Debacle? Plenty to Share

In further development of a story that the outgoing mayor of Trenton has called a “debacle,” Isaac Avilucea at The Trentonian wrote a followup story that was posted online last night. In this piece, Mr. Avilucea linked to a July 24, 2017 letter sent to municipalities statewide by  Richard Hammer, then Commissioner of the NJ Department of Transportation. This letter solicited communities statewide to submit applications for local infrastructure projects to be funded through the State’s Transportation Trust Fund.

Trenton never submitted an application, and lost out on a participating in a program that is sending $3.7 Million Dollars to every other community in Mercer County.

As we all know, Mayor Jackson and his spokesperson Michael Huckabee Walker have attempted to pin the blame for missing this funding deadline on a single, still-unidentified City Employee who was supposed to have received the July 24 letter, and done nothing about it.

Mayor Jackson told a News12 New Jersey reporter that his Public Works Director Merkle Cherry “told me the employee would face immediate disciplinary consequences for that oversight and what I call a ‘debacle.’”

Huckabee Walker, when asked additional questions by Avilucea about the matter, “called the funding gaffe a ‘black and white’ issue, insisting officials are working to ‘clean up this employee’s mess. I don’t understand why you’re trying to make this situation more complicated than it is.'”

Well, Mr. Walker, the situation IS more complicated than it is.

Take a look at a section of City Council’s Docket for its September 7, 2017 meeting. Take a look at Item # 1o, in the “Communications and Petitions” section, Page 3 (and thanks to Jim Carlucci who suggested looking at Council Dockets from the summer):

Council 9-7-17

Well! How about that!

The July letter, sent by the Transportation Department to the Mayor and the city’s “Municipal Engineer” (not a title we actually have in Trenton, which may explain, perhaps, how it got mislaid), was also copied to the Municipal Clerk.

The Clerk, in turn, included it on the formal Docket of a City Council meeting in September, for all the Council members to see and discuss and deliberate. Did any of the Members, who by the way include two mayoral candidates and a new State Assembly member, make any note or mention about this Letter and the funding it discussed?

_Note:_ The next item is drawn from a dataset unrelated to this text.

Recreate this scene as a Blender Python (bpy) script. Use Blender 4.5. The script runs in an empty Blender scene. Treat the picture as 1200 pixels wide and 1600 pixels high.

Did anyone in the City who was on the Distribution List (excerpted below) for the Council docket see and make note of this State Letter?

Docket distro list

I don’t know. I missed it, I can say that for sure. Apart from this email Distribution list, there are many other City officials – including the Mayor, Business Administrator, Chief of Staff, and all Department Heads – who regularly see these dockets. Several of the people who received this docket, by whatever means, may have even attended the Council meetings where this letter may have been discussed.

The outgoing Mayor actually had two chances to see this letter: because it was sent to him, and because he sees the Council Docket.

Did any of these people notice this letter? Did any of them discuss it with any colleagues? Did anyone recognize this letter as talking about a funding program that more or less happens every year, and that responding to this with a proposal is something that is regularly done?

Did ANYONE take ownership of this, after seeing this on the Council’s Docket?

I don’t know.

And I don’t know who in the City would know the answers to these questions.

But, just to throw a suggestion out there, wouldn’t you think that someone would want to find out the answers to these questions before scapegoating one lone employee and having him “face immediate disciplinary consequences?”

Perhaps this employee does have some responsibility for this failure, this “debacle.” Perhaps, and he or she should be held accountable for his or her role. Fair enough.

However, based on ALL the many different people who had a chance to see this letter from the State, and among ALL those with responsibility for the City’s project grants and financing, I will bet you that there are more than this one single scapegoated employee who need to be held accountable. Blame for this “debacle?” Plenty to go around!

Starting at the very top and working down from there.